The Cabinet Office today reveals it is committed to delivering trumpeted savings of 15-20% by 2014/15 from central construction projects.

Latest cost figures show that Partnership for Schools and the Ministry of Justice have led the way in extracting cost savings of up to 7%, against benchmarked data from 2009/10.

The Department of Heath using Procure 21+ is hard on their heels with an expected 6% saving by the end of the financial year in its building programme.

The Environment Agency will also trim 3.8% from programme budgets, with the Highways Agency achieving a smaller 1% saving.

The data published by the Cabinet Office equates to around £180m being saved from all centrally procured projects this year.

Details were also released of seven construction projects to be used as test beds for new cost saving ideas.

The Ministry of Defence will trial integrated project insurance on a £7.6m contract for training facilities at Lympstone Royal marine base.

The MoD will also set savings targets for its framework contractors with the threat that if they are not met work will be tendered outside the framework.

This cost led procurement approach will also be trialed on a new hangar project at RAF Waddingdon and the Environment Agency’s £2.4m Upper Mole flood alleviation scheme and £5m Rye harbour sea wall defence project secured by Jackson.

Two-stage open book procurement will also be rolled out through two Housing and Communities Agency procurement programmes.

Francis Maude, minister for the Cabinet Office, said: “These savings are not only significant but long overdue.
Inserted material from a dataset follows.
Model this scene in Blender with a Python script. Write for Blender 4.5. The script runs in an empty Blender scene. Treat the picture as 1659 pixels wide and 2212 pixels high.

The commitment to reduce the cost of construction by 20% is no small thing, but it will help the Government and the construction industry.

“This strategy will stimulate growth by enabling more to be constructed within the funds available.”

The new figures come as the Highways Agency also reveals plans to roll out project bank accounts to over 20 building and maintenance projects in the next three years.

The supply chain on the M4/M5 managed motorways scheme (Bristol) and the M62 J25 to J28 managed motorway scheme (North Yorkshire) are already benefiting from the huge change in the way they are paid.

The Cabinet Office is working with public sector construction procurers to extend the use of these accounts.

This year alone, over £500m worth of projects have already been signed up to use project bank accounts and this will rise to £4bn by 2014.

This rapid roll out will see the cash flow easing initiative used for almost 20% of the spend in government construction projects in three years’ time.